=== Available data ===

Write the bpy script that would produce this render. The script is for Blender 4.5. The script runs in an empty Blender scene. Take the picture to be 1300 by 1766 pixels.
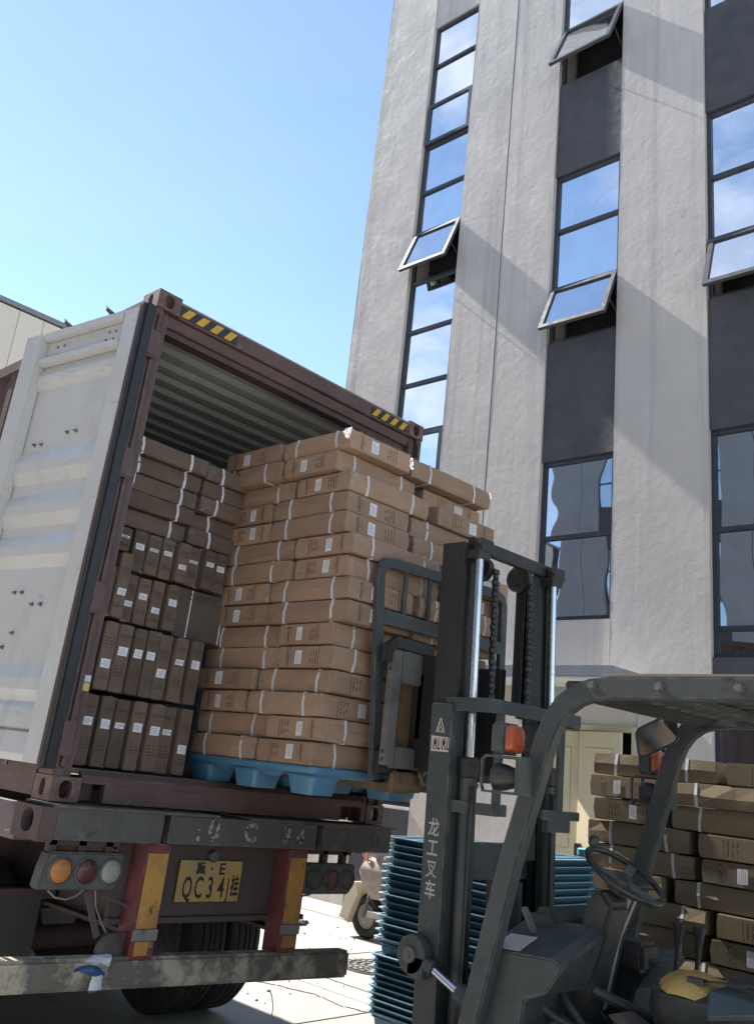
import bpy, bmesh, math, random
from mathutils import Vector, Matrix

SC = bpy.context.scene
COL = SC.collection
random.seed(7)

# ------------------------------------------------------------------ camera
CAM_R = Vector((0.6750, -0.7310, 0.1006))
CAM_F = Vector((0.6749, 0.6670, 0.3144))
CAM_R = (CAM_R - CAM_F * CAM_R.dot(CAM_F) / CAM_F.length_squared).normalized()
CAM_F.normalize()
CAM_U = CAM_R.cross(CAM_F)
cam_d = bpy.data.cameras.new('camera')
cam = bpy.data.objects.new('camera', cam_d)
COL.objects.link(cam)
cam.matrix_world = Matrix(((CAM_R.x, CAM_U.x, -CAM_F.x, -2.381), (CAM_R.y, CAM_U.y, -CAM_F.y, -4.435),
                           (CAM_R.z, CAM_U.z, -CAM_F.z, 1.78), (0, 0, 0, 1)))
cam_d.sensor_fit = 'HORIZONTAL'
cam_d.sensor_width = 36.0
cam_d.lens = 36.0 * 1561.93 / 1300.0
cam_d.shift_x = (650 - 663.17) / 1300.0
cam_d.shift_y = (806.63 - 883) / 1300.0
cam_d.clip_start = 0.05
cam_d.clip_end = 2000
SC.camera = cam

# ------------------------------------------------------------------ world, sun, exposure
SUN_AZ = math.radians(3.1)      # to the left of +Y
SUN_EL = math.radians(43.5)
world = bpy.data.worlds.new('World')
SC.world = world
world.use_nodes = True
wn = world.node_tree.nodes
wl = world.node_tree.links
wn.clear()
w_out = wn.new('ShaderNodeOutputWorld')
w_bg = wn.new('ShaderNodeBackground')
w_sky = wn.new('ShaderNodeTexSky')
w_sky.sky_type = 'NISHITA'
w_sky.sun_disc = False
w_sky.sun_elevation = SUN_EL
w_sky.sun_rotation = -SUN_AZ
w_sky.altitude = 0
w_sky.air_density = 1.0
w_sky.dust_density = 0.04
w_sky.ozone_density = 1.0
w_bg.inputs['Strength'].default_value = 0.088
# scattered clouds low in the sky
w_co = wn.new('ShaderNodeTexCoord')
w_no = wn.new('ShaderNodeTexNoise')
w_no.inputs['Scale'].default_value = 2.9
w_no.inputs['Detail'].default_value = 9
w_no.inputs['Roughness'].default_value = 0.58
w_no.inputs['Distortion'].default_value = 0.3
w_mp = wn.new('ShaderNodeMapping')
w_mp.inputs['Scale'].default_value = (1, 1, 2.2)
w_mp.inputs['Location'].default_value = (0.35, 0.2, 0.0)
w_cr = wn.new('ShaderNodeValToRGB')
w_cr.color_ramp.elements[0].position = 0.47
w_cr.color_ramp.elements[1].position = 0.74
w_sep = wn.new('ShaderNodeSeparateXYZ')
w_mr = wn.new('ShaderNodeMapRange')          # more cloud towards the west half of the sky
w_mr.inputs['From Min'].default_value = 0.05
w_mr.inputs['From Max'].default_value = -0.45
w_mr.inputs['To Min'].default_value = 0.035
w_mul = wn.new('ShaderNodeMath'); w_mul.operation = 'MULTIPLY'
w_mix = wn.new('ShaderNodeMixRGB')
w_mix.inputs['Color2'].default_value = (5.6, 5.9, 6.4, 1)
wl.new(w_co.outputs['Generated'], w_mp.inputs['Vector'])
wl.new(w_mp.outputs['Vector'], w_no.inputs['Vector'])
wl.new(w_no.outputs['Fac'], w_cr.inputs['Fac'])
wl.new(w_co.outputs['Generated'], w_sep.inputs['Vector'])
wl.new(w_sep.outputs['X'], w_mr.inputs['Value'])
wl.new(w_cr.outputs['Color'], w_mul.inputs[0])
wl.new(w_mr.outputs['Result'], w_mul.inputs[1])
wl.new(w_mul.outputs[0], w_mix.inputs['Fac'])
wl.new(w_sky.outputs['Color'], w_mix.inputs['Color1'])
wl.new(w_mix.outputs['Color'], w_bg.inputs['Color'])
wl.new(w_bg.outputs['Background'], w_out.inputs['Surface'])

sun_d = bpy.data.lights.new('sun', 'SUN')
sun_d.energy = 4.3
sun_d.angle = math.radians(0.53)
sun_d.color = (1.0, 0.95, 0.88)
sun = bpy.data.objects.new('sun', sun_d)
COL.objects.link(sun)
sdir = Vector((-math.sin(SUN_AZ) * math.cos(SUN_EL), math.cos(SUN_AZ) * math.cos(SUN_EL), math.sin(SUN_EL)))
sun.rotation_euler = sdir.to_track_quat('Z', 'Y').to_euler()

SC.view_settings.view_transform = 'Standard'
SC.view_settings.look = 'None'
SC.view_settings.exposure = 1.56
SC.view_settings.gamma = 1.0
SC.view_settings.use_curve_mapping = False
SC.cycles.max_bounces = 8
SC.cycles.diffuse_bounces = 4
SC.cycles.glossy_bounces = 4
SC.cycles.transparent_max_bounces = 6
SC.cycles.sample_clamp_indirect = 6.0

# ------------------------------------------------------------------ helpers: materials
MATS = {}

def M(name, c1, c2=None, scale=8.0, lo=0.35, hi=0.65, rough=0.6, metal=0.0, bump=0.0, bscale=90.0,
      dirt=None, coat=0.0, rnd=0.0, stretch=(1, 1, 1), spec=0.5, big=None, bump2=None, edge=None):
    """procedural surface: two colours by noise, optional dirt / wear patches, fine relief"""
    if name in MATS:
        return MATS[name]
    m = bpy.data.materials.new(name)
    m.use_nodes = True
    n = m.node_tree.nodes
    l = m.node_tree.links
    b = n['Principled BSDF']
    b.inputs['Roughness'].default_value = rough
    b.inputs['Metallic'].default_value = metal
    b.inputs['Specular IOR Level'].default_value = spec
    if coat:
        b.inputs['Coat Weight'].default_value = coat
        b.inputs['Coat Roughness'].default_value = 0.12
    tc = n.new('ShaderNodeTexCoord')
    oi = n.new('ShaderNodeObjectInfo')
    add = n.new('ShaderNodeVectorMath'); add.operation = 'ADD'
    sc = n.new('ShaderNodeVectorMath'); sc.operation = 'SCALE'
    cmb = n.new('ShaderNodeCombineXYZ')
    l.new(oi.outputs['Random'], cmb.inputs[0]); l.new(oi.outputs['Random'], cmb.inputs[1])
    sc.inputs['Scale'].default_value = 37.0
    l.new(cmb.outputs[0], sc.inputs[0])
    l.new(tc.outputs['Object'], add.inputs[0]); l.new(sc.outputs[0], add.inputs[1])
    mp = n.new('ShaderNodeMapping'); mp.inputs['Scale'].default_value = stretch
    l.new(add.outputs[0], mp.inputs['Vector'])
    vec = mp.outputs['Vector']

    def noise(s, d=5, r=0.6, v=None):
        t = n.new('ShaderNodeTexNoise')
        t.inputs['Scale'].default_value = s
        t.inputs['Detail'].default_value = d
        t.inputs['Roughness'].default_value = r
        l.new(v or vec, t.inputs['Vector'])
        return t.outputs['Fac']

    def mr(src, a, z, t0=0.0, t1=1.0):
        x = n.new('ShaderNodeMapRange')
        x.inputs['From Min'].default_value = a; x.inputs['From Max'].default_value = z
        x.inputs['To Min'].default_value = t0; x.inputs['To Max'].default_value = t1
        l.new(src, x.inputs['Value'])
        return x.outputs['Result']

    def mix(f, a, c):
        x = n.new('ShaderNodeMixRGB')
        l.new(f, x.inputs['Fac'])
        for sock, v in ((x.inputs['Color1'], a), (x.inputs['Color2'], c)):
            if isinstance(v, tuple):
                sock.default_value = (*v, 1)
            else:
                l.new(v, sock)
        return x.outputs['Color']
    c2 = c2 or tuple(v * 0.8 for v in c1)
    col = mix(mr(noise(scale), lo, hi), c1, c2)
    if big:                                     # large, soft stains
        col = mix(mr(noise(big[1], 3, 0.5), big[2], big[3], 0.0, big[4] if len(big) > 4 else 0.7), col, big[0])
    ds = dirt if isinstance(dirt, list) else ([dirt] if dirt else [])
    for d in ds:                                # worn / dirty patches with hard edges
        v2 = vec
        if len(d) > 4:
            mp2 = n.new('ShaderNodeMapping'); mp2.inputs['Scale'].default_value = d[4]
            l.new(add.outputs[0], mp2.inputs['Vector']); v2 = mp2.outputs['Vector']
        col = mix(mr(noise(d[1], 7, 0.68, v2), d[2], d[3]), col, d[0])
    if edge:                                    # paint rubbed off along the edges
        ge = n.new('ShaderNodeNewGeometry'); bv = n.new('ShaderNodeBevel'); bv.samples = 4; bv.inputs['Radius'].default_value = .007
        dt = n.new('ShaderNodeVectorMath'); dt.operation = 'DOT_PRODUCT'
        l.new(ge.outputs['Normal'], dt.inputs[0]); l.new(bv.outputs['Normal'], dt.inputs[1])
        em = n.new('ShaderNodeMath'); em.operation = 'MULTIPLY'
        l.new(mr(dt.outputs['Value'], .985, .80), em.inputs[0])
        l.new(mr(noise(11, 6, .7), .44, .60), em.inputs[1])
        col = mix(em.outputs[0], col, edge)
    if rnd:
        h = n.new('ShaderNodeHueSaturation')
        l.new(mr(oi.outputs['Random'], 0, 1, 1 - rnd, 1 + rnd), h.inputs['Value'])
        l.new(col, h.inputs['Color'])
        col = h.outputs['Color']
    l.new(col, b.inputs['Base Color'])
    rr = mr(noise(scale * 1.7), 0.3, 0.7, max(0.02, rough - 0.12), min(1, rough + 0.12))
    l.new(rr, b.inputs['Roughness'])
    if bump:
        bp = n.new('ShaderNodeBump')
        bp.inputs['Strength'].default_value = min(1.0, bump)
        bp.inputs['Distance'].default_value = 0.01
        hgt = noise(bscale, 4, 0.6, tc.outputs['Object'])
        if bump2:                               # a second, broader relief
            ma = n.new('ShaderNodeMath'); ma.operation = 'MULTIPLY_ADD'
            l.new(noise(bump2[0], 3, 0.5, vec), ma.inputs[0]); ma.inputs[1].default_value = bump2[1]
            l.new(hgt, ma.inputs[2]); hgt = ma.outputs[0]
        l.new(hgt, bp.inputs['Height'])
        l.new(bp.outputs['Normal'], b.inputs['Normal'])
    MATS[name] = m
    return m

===

* The exercise
Emit the lines of the material exactly, from its first line to the line containing "SC.camera = cam", inclusive; leave every picture out.

* Written reply
Write the bpy script that would produce this render. The script is for Blender 4.5. The script runs in an empty Blender scene. Take the picture to be 1300 by 1766 pixels.
import bpy, bmesh, math, random
from mathutils import Vector, Matrix

SC = bpy.context.scene
COL = SC.collection
random.seed(7)

# ------------------------------------------------------------------ camera
CAM_R = Vector((0.6750, -0.7310, 0.1006))
CAM_F = Vector((0.6749, 0.6670, 0.3144))
CAM_R = (CAM_R - CAM_F * CAM_R.dot(CAM_F) / CAM_F.length_squared).normalized()
CAM_F.normalize()
CAM_U = CAM_R.cross(CAM_F)
cam_d = bpy.data.cameras.new('camera')
cam = bpy.data.objects.new('camera', cam_d)
COL.objects.link(cam)
cam.matrix_world = Matrix(((CAM_R.x, CAM_U.x, -CAM_F.x, -2.381), (CAM_R.y, CAM_U.y, -CAM_F.y, -4.435),
                           (CAM_R.z, CAM_U.z, -CAM_F.z, 1.78), (0, 0, 0, 1)))
cam_d.sensor_fit = 'HORIZONTAL'
cam_d.sensor_width = 36.0
cam_d.lens = 36.0 * 1561.93 / 1300.0
cam_d.shift_x = (650 - 663.17) / 1300.0
cam_d.shift_y = (806.63 - 883) / 1300.0
cam_d.clip_start = 0.05
cam_d.clip_end = 2000
SC.camera = cam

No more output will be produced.